It’s still out there. A fully functioning internet.

It’s still out there. A fully functioning internet.

Taking up an old-fashioned hobby “helped restore my faith in the possibilities and the basic humanity of the internet,” writes @FManjoo. Being a hobbyist “helped me find a saner, friendlier corner of the internet,” a place of “collaboration, persistence and shared ingenuity…a way to supercharge my training.”

This served as “a reminder that the internet’s most effective trick is connecting disparate individuals into a coherent whole.” Serving as a space where “the online social structure around any hobby” forms and “the collective builds on itself.”

Newcomers “pick up the basics — but by creating new markets for content and equipment, and connecting every hobbyist who has discovered something new to an audience eager to learn every trick, it heightens the experience for people at every level.”

Because their topic fails to attract trolls and bots who intentionally flood the zone with chaos, the internet’s creative mechanism still works within the hobby’s confines.

Within that zone, the internet “opens up a whole new world.”

The academic way

Most academics don’t imagine themselves operating as publishers of their insights day by day in the ongoing give and take of society, of politics.

We academics usually don’t value the chance of speaking directly to a wide audience. We usually don’t feel the need for non-academic forms of media. We put the power of our understanding on hold or out of reach of people who need it. Most of us do and say this:

“I will teach this powerful idea to my 19-year-old students and maybe in a decade one of them will use it in the world.”

And we will not, for the most part, empower students to practice using powerful ideas in the world during the university years.

Blogging in an expert society

We owe a great debt to experts. They got us to the moon before our enemies; they saved my father’s life in the ICU years ago; they made this truly beautiful machine I am typing on right now; they cured the common cold. [Well, not that last one.] Our debt to experts is profound.

By contrast, bloggers cast a ridiculous figure in a society shaped so cunningly by experts. Who are these typists with their stray thoughts, their hopeless, rambling plans, and their thinning ranks? Their informal little essays almost instantly forgotten, their links rotting and, soon enough, cobwebs decorating their servers. Who do these bloggers think they are fooling?

But expertise can rob us of a little of ourselves:

  • When we use only the lens provided by a profession, there are some things about our fellow human beings we will never know.
  • When we are guided only by expertly-framed policy, we will from time to time stomp on the souls of other people.
  • When we speak only in the words of expertise, some people will believe that we are also quietly saying, “Be quiet and listen. An expert is speaking. It’s time for you to shut up.”

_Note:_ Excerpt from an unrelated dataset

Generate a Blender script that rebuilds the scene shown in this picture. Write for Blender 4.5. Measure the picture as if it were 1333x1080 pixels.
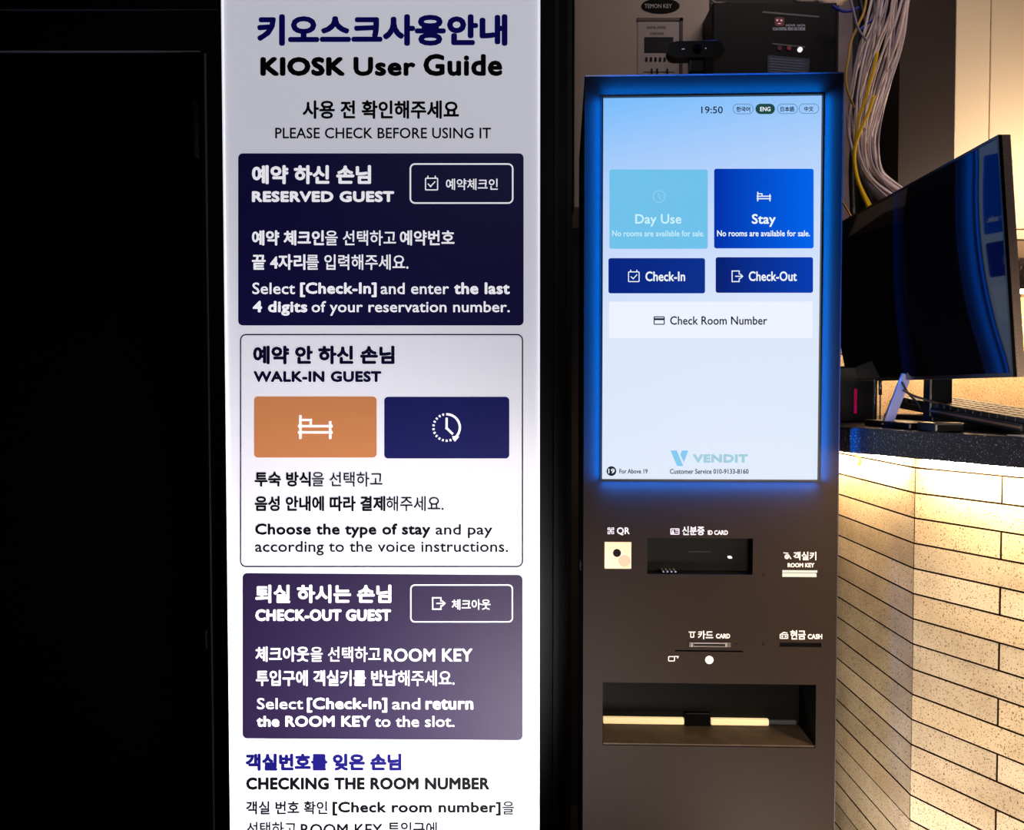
import bpy, bmesh, math, random
from mathutils import Vector, Matrix
random.seed(7)
S = bpy.context.scene
for o in list(bpy.data.objects): bpy.data.objects.remove(o)
COL = S.collection

# ------------------------------------------------------------------ camera, world, lights, exposure
F = 1050.0; PITCH = math.radians(1.75); EYE = Vector((0, 0, 1.2))
cam = bpy.data.cameras.new('camera'); cam.sensor_width = 36; cam.lens = F * 36 / 1333; cam.clip_start = .01
co = bpy.data.objects.new('camera', cam); COL.objects.link(co)
co.location = EYE; co.rotation_euler = (math.pi / 2 - PITCH, 0, 0); S.camera = co
S.view_settings.view_transform = 'Standard'; S.view_settings.look = 'None'
S.view_settings.gamma = 1; S.view_settings.exposure = 0; S.view_settings.use_curve_mapping = False
w = bpy.data.worlds.new('world'); S.world = w; w.use_nodes = True
w.node_tree.nodes['Background'].inputs[0].default_value = (.02, .025, .04, 1)
w.node_tree.nodes['Background'].inputs[1].default_value = .12

def area(name, loc, aim, sx, sy, col, power, spread=180):
    l = bpy.data.lights.new(name, 'AREA'); l.shape = 'RECTANGLE'; l.size = sx; l.size_y = sy
    l.color = col; l.energy = power; l.spread = math.radians(spread)
    o = bpy.data.objects.new(name, l); COL.objects.link(o); o.location = loc
    d = Vector(aim) - Vector(loc); o.rotation_euler = d.to_track_quat('-Z', 'Y').to_euler()
    return o
area('lobby_floor_light', (.6, .45, .12), (.2, 1.45, .75), .8, .3, (1, .76, .58), .9)
area('sign_fill', (.3, .25, .1), (-.22, 1.45, .6), .4, .2, (1, .93, .92), 3.8, 52)  # unseen lamp added to brighten the lower half of the sign
area('counter_low_fill', (.5, 1.08, .15), (.70, 1.56, .55), .2, .15, (1, .86, .7), 2.2, 110)  # unseen low lamp added to lift the lower stone courses
area('counter_fill', (.5, .5, 1.05), (.74, 1.4, .6), .3, .3, (1, .86, .7), 3.0, 100)  # fill lamp added out of view to light the stone faces
area('lobby_ceiling_light', (-.1, -.3, 2.3), (0, 1.45, 1.3), .8, .5, (.86, .88, 1), 2.2)
area('cabinet_light', (1.42, 1.85, 1.66), (1.35, 2.1, 1.95), .6, .08, (1, .76, .5), 3.6)
area('niche_fill', (.75, 1.5, 2.5), (.6, 2.1, 1.7), .5, .2, (1, .84, .76), 1.9)  # lamp added to lift the dark control box
area('bundle_light', (1.15, 1.62, 1.45), (.85, 1.85, 1.62), .12, .12, (1, .84, .72), 1.1)

# ------------------------------------------------------------------ pixel rays -> points on real planes
fw = Vector((0, math.cos(PITCH), -math.sin(PITCH))); up = Vector((0, math.sin(PITCH), math.cos(PITCH)))
def ray(px, py): return Vector(((px - 666.5) / F, 0, 0)) + up * ((540 - py) / F) + fw
def at(px, py, Y):                       # point on the vertical plane y = Y
    r = ray(px, py); return EYE + r * (Y / r.y)
class Plane:                              # a vertical face: local x along it, y into it, z up
    def __init__(s, px, D, yaw):
        p = at(px, 508, D); s.o = Vector((p.x, p.y, 0)); s.a = math.radians(yaw)
        s.u = Vector((math.cos(s.a), math.sin(s.a), 0)); s.n = Vector((-math.sin(s.a), math.cos(s.a), 0))
    def uv(s, px, py, d=0.0):
        r = ray(px, py); q = s.o + s.n * d
        t = (q - EYE).dot(s.n) / r.dot(s.n); p = EYE + r * t
        return (p - s.o).dot(s.u), p.z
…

At least there are certain mistakes that bloggers don’t often make:

  • They usually don’t pull rank. They usually don’t insist that a problem can be solved only by a certain kind of expert or talked about only in one kind of language.
  • They tend to think that people’s experience has something to offer. They assume that tradition or dogma should be challenged by people reflecting on their experiences.
  • They get riled up, but down deep they like to hear more voices, not fewer. They want their turn to speak, not the only turn. They get really impatient, but down deep they want democracy.

So: we bloggers aren’t entirely serious. That is our weakness and our strength. We aren’t systematic. That helps free us from the ethical failings of expertise. We have no authority and we can’t make people listen. That means that the people who turn our way are free people, making their own choices. Those are very cool people to have as friends. No money changes hands, just ideas and experiences. Nobody pulls rank. And on a good day, interesting things get said and sometimes they ripple out into the world. In an expert society, bloggers give me hope.

Silence 101

A little theory of the weakness of democracy:

Silence is the basic mode of a citizen, largely unallied with others, having no regular civic audience, skilled in no form of public address, possessing no reliable stream of information or one so contested and poisoned and vexed as to be more problem than aid, susceptible to cynicism or despair or indifference or fear every moment that is not spent laboring or consuming entertainment or tending the beautiful or bare walled garden of the private life.